Após três anos e meio, já é possível ver alguns resultados dessa mudança. De um modo geral, houve aumento de investimento em saneamento, sobretudo nos estados que buscaram atrair o capital privado, seja na forma de privatização e concessão plena dos serviços de saneamento (quando a empresa estadual é vendida e a prestação do serviço passa a ser de responsabilidade da empresa privada), seja na forma de parcerias público-privadas (quando a empresa estadual permanece pública, mas inclui parceiros privados para viabilizar investimentos). Com mais investimento, espera-se um aumento do acesso das famílias aos serviços de água encanada e de esgotamento sanitário ao longo dos anos.
Como sempre, porém, nem tudo são flores. Os efeitos do marco legal do saneamento ainda estão longe de ser uniformes regionalmente. Alguns estados e municípios avançaram bem mais do que outros. Além disso, parte do capital privado pago pelo direito de operar os serviços de saneamento (denominado “outorga”) entra no caixa dos governos estaduais e municipais, não sendo necessariamente destinado a serviços de saneamento básico (e ajuda a explicar o interesse maior dos governantes em conceder esses serviços).
A tarifa, além disso, é alta para a capacidade de pagamento de muitas famílias, o que faz com que parte da população não se conecte à rede mesmo estando esta disponível em seus domicílios, como demostram Carolina Tojal e Bruna Guidetti, em artigo recente.
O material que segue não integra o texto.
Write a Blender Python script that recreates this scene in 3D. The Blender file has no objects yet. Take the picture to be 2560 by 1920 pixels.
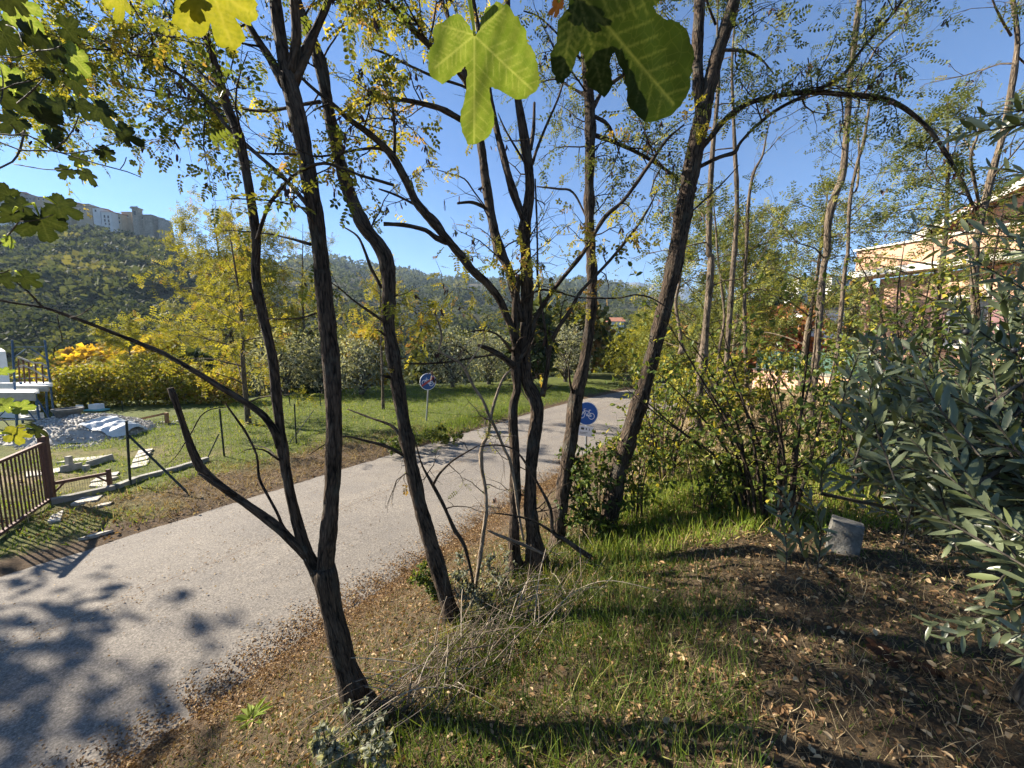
import bpy, bmesh, math, random
import numpy as np
from mathutils import Vector, Matrix

# ------------------------------------------------------------------ camera, sky, sun, exposure
scene = bpy.context.scene
PI = math.pi
PITCH = math.radians(6.1)
FPX = 964.0                      # focal length in pixels of a 2560 px wide frame
CAMZ = 3.0
SUN_AZ = math.radians(-70.0)     # measured from +Y towards +X
SUN_EL = math.radians(31.0)

cam_data = bpy.data.cameras.new('camera')
cam = bpy.data.objects.new('camera', cam_data)
scene.collection.objects.link(cam)
cam.location = (0, 0, CAMZ)
cam.rotation_euler = (PI / 2 - PITCH, 0, 0)
cam_data.sensor_width = 36.0
cam_data.sensor_fit = 'HORIZONTAL'
cam_data.lens = 36.0 * FPX / 2560.0
cam_data.clip_start = 0.05
cam_data.clip_end = 20000
scene.camera = cam

world = bpy.data.worlds.new('World')
scene.world = world
world.use_nodes = True
wn = world.node_tree
sky = wn.nodes.new('ShaderNodeTexSky')
sky.sky_type = 'NISHITA'
sky.sun_disc = False
sky.sun_elevation = SUN_EL
sky.sun_rotation = SUN_AZ
sky.altitude = 300
sky.air_density = 1.0
sky.dust_density = 0.0
sky.ozone_density = 8.0
wn.links.new(sky.outputs[0], wn.nodes['Background'].inputs[0])
wn.nodes['Background'].inputs[1].default_value = 0.05

sun_data = bpy.data.lights.new('sun', 'SUN')
sun_data.energy = 5.0
sun_data.angle = math.radians(0.53)
sun_data.color = (1.0, 0.90, 0.76)
sun = bpy.data.objects.new('sun', sun_data)
scene.collection.objects.link(sun)
SUN_DIR = Vector((math.sin(SUN_AZ) * math.cos(SUN_EL), math.cos(SUN_AZ) * math.cos(SUN_EL), math.sin(SUN_EL)))
sun.rotation_euler = SUN_DIR.to_track_quat('Z', 'Y').to_euler()
sun.location = SUN_DIR * 60

vs = scene.view_settings
vs.view_transform = 'Standard'
vs.look = 'None'
vs.gamma = 1.0
vs.use_curve_mapping = False
vs.exposure = 1.95
scene.render.engine = 'CYCLES'
scene.cycles.max_bounces = 6
scene.cycles.diffuse_bounces = 3
scene.cycles.glossy_bounces = 2
scene.cycles.transmission_bounces = 4
scene.cycles.transparent_max_bounces = 6
scene.cycles.volume_bounces = 0
scene.cycles.sample_clamp_indirect = 6
scene.cycles.use_denoising = True
scene.cycles.use_adaptive_sampling = True
scene.cycles.adaptive_threshold = 0.02

COL = scene.collection
rng = np.random.default_rng(7)
CP, SP = math.cos(PITCH), math.sin(PITCH)


def at(px, py, Y):
    cx = (px - 1280) / FPX
    cy = (py - 960) / FPX
    t = Y / (CP - cy * SP)
    return np.array((cx * t, Y, CAMZ - (cy * CP + SP) * t))


def depth(py, Y):
    return Y / (CP - (py - 960) / FPX * SP)


# ------------------------------------------------------------------ mesh collecting
ORG = {}


class MB:
    def __init__(self):
        self.v, self.f, self.n = [], {}, 0
        self.var, self.bark = [], []

    def add(self, V, F, var=0.5, bark=None):
        V = np.asarray(V, dtype=np.float32).reshape(-1, 3)
        F = np.asarray(F, dtype=np.int32)
        m = len(V)
        self.v.append(V)
        self.f.setdefault(F.shape[1], []).append(F + self.n)
        a = np.empty(m, dtype=np.float32)
        a[:] = var
        self.var.append(a)
        if bark is None:
            bark = V
        self.bark.append(np.asarray(bark, dtype=np.float32))
        self.n += m

    def face(self, idx):
        F = np.asarray([idx], dtype=np.int32)
        self.f.setdefault(F.shape[1], []).append(F)

    def box(self, c, s, rz=0.0, rx=0.0, ry=0.0, var=0.5):
        hx, hy, hz = s[0] / 2, s[1] / 2, s[2] / 2
        V = np.array([(-hx, -hy, -hz), (hx, -hy, -hz), (hx, hy, -hz), (-hx, hy, -hz),
                      (-hx, -hy, hz), (hx, -hy, hz), (hx, hy, hz), (-hx, hy, hz)])
        M = np.array(Matrix.Rotation(rz, 3, 'Z') @ Matrix.Rotation(ry, 3, 'Y') @ Matrix.Rotation(rx, 3, 'X'))
        V = V @ M.T + np.asarray(c)
        self.add(V, [(0, 3, 2, 1), (4, 5, 6, 7), (0, 1, 5, 4), (1, 2, 6, 5), (2, 3, 7, 6), (3, 0, 4, 7)], var)

    def bar(self, a, b, w, h=None, var=0.5):
        a, b = np.asarray(a, float), np.asarray(b, float)
        h = h or w
        d = b - a
        L = np.linalg.norm(d)
        d /= L
        up = np.array((0, 0, 1.0))
        if abs(d[2]) > 0.95:
            up = np.array((0, 1.0, 0))
        s = np.cross(d, up)
        s /= np.linalg.norm(s)
        u = np.cross(s, d)
        V = []
        for p in (a, b):
            for sx, sz in ((-1, -1), (1, -1), (1, 1), (-1, 1)):
                V.append(p + s * sx * w / 2 + u * sz * h / 2)
        self.add(V, [(0, 1, 2, 3), (4, 7, 6, 5), (0, 4, 5, 1), (1, 5, 6, 2), (2, 6, 7, 3), (3, 7, 4, 0)], var)

    def tube(self, P, R, n=6, var=0.5, cap=True, rough=0.0, seed=0):
        P = np.asarray(P, float)
        R = np.asarray(R, float)
        if R.ndim == 0:
            R = np.full(len(P), float(R))
        m = len(P)
        T = np.gradient(P, axis=0)
        T /= np.linalg.norm(T, axis=1)[:, None] + 1e-9
        ref = np.array((1.0, 0, 0)) if abs(T[0][0]) < 0.8 else np.array((0, 1.0, 0))
        N = np.empty_like(P)
        nn = ref - T[0] * np.dot(ref, T[0])
        nn /= np.linalg.norm(nn)
        N[0] = nn
        for i in range(1, m):
            nn = nn - T[i] * np.dot(nn, T[i])
            nn /= np.linalg.norm(nn) + 1e-9
            N[i] = nn
        B = np.cross(T, N)
        th = np.linspace(0, 2 * PI, n, endpoint=False)
        c, s = np.cos(th), np.sin(th)
        RR = R[:, None] * np.ones(n)[None]
        if rough > 0:
            r2 = np.random.default_rng(seed + m)
            lob = sum(r2.uniform(-1, 1) * np.cos((k + 1) * th + r2.uniform(0, 6)) / (k + 1) for k in range(4))
            RR = RR * (1 + rough * lob[None] + rough * 0.9 * r2.uniform(-1, 1, (m, n)))
        V = P[:, None] + RR[:, :, None] * (c[None, :, None] * N[:, None] + s[None, :, None] * B[:, None])
        sl = np.concatenate([[0], np.cumsum(np.linalg.norm(np.diff(P, axis=0), axis=1))])
        r0 = R.mean()
        bk = np.empty((m, n, 3))
        bk[:, :, 0] = c * r0
        bk[:, :, 1] = s * r0
        bk[:, :, 2] = sl[:, None] + seed * 0.37
        i = np.arange(m - 1)[:, None] * n
        j = np.arange(n)[None]
        j2 = (j + 1) % n
        F = np.stack([i + j, i + j2, i + n + j2, i + n + j], -1).reshape(-1, 4)
        k0 = self.n
        self.add(V, F, var, bk.reshape(-1, 3))
        if cap:
            self.face([k0 + (m - 1) * n + q for q in range(n)])
            self.face([k0 + q for q in range(n - 1, -1, -1)])

    def scatter(self, TV, TF, pos, D, Nn, size, var):
        """copies of a template: x axis along D, z axis along Nn"""
        pos = np.asarray(pos, float)
        if len(pos) == 0:
            return
        D = np.asarray(D, float)
        D = D / (np.linalg.norm(D, axis=1)[:, None] + 1e-9)
        Nn = np.asarray(Nn, float)
        Yv = np.cross(Nn, D)
        Yv /= np.linalg.norm(Yv, axis=1)[:, None] + 1e-9
        Zv = np.cross(D, Yv)
        size = np.asarray(size, float)
        if size.ndim == 1:
            size = np.repeat(size[:, None], 3, 1)
        TV = np.asarray(TV, float)
        W = (pos[:, None] + TV[None, :, 0, None] * (D * size[:, :1])[:, None] + TV[None, :, 1, None] * (Yv * size[:, 1:2])[:, None]
             + TV[None, :, 2, None] * (Zv * size[:, 2:3])[:, None])
        k = len(TV)
        off = (np.arange(len(pos)) * k)
        vv = np.repeat(np.asarray(var, float), k)
        first = True
        base = self.n
        for F in TF:
            F = np.asarray(F)
            FF = (F[None] + off[:, None, None]).reshape(-1, F.shape[1])
            if first:
                self.add(W.reshape(-1, 3), FF, vv)
                first = False
            else:
                self.f.setdefault(F.shape[1], []).append((FF + base).astype(np.int32))

    def mesh(self, name, mat, org=(0, 0, 0), smooth=False):
        me = bpy.data.meshes.new(name)
        V = np.concatenate(self.v) - np.asarray(org, dtype=np.float32)
        me.vertices.add(len(V))
        me.vertices.foreach_set('co', V.astype(np.float32).ravel())
        idx, tot = [], []
        for k, fl in self.f.items():
            for F in fl:
                idx.append(F.ravel())
                tot.append(np.full(len(F), k, dtype=np.int32))
        idx = np.concatenate(idx)
        tot = np.concatenate(tot)
        me.loops.add(len(idx))
        me.loops.foreach_set('vertex_index', idx.astype(np.int32))
        me.polygons.add(len(tot))
        st = np.concatenate([[0], np.cumsum(tot)[:-1]]).astype(np.int32)
        me.polygons.foreach_set('loop_start', st)
        me.polygons.foreach_set('loop_total', tot)
        me.polygons.foreach_set('use_smooth', np.full(len(tot), smooth))
        a = me.attributes.new('var', 'FLOAT', 'POINT')
        a.data.foreach_set('value', np.concatenate(self.var))
        b = me.attributes.new('bark', 'FLOAT_VECTOR', 'POINT')
        b.data.foreach_set('vector', np.concatenate(self.bark).astype(np.float32).ravel())
        me.materials.append(mat)
        me.update()
        me.validate()
        return me

    def build(self, name, mat, parent=None, smooth=False, kind=None):
        if self.n == 0:
            return None
        org = (0, 0, 0)
        if parent is not None:
            org = ORG.get(parent.name, (0, 0, 0))
        elif kind is None:
            V = np.concatenate(self.v)
            org = ((V[:, 0].min() + V[:, 0].max()) / 2, (V[:, 1].min() + V[:, 1].max()) / 2, V[:, 2].min())
        o = bpy.data.objects.new(name, self.mesh(name, mat, org, smooth))
        COL.objects.link(o)
        if parent is not None:
            o.parent = parent
        else:
            o.location = org
        ORG[o.name] = org
        if kind:
            o['kind'] = kind
        return o


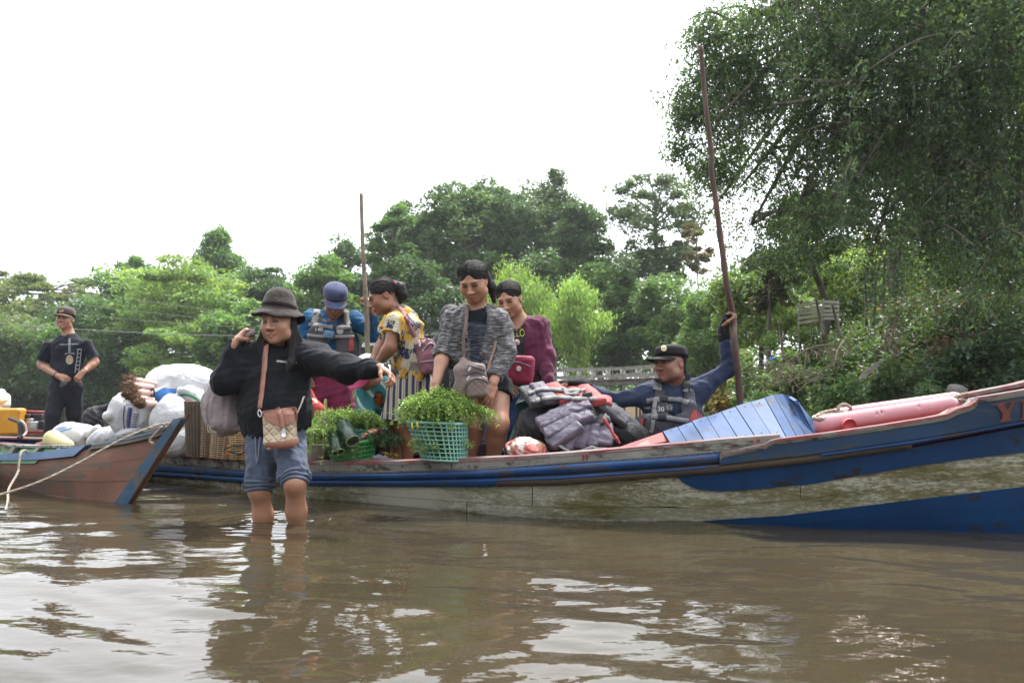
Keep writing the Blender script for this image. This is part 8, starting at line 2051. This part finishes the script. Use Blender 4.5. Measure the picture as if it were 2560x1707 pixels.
bvk = bvh_of([o2]); ribbon('navy_band', s2, bvk, [(326, 1018), (322, 1045), (322, 1070), (330, 1090)], 9, MAT_NAVY, .006, .002, 8, 6.5); ribbon('navy_line', s2, bvk, [(312, 1015), (309, 1045), (314, 1085)], 2.5, MAT_NAVY, .006, .002, 8, 6.5)
lettering('printed_text', s2, bvk, '50 kg', 374, 1022, 9, MAT_REDP, 84, 24, .007, True, 6.5)
for k in range(6):
    for sgn in (-1, 1): patch('leaf_mark', s2, bvk, disc_px(341 - k * 1.2 + sgn * 3, 1036 + k * 6, 3, 1.7, 8), MAT_NAVY, .007, 6.5, sub=1)
s3, o3 = sack('plain white sack in the middle of the pile behind the blue stem', [(P(432, 1050, 6.35), (.19, .17, .17), rot(0, 0, -10)), (P(428, 1010, 6.36), (.09, .10, .10), None)], [], 144)
s4, o4 = sack('low white sack at the front of the pile, greyish', [(P(290, 1095, 6.85), (.20, .16, .12), None), (P(255, 1105, 6.9), (.13, .12, .09), None)], [], 146)
s5, o5 = sack('pale sack with green edge and a red printed box behind the rattan baskets', [(P(478, 1020, 6.55), (.15, .17, .20), None)], [(P(470, 985, 6.45), P(452, 976, 6.38), .06, .04)], 148)
bvk = bvh_of([o5]); 
for a, b in (((461, 1000), (478, 1000)), ((461, 1030), (478, 1030)), ((461, 1000), (461, 1030)), ((478, 1000), (478, 1030)), ((470, 1004), (470, 1027))): ribbon('red_print', s5, bvk, [a, ((a[0] + b[0]) / 2, (a[1] + b[1]) / 2), b], 1.6, MAT_REDP, .006, .002, 4, 6.4)
ribbon('green_edge', s5, bvk, [(448, 988), (465, 985), (485, 992), (500, 1005)], 6, MAT_GREENP, .006, .002, 6, 6.4)
s6, o6 = sack('white sack with torn corner reaching down to the gunwale behind the stem', [(P(440, 1100, 6.30), (.19, .15, .16), None)], [], 150)
s7, o7 = sack('white sack with blue lettering beside the smiling man\'s legs', [(P(192, 1092, 7.6), (.24, .18, .15), rot(0, 0, 8))], [(P(225, 1085, 7.45), P(235, 1078, 7.4), .06, .03), (P(235, 1078, 7.4), P(244, 1072, 7.38), .03, .05)], 152)
bvk = bvh_of([o7]); lettering('printed_text', s7, bvk, 'PULAU IAN'[-3:], 146, 1076, 6, plain('blue_ink', (.03, .17, .42), .6, .2, 20, 0), -12, 20, .007, True, 7.4); ribbon('blue_stripe', s7, bvk, [(142, 1082), (160, 1076), (182, 1070)], 2, plain('blue_ink2', (.03, .17, .42), .6, .2, 20, 0), .006, .002, 6, 7.4)
s8, o8 = sack('crumpled white sack between the navy banded sack and the boat rail', [(P(340, 1090, 6.6), (.17, .13, .10), None)], [], 154)
s9, o9 = sack('off white sack behind the slung cloth sack', [(P(520, 1000, 6.75), (.16, .18, .22), None)], [], 156)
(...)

Finalmente, vieses políticos, como o alinhamento ou não entre prefeitos e governadores, que nada tem a ver com a eficiência do serviço e o bem-estar da população, também ajudam a explicar por que alguns prefeitos concedem ou não o serviço à iniciativa privada, como Thayla Soares e eu mostramos em artigo recente em que avaliamos o marco legal do saneamento.
Em resumo, provavelmente não atingiremos a meta de acesso ao saneamento básico em 2033, nem estaremos livres de distorções típicas do processo político, mas a mudança legal tem fomentado o investimento nessa área e mais famílias terão água e esgoto. Por isso, o marco do saneamento, embora não seja uma panaceia, faz bem à saúde.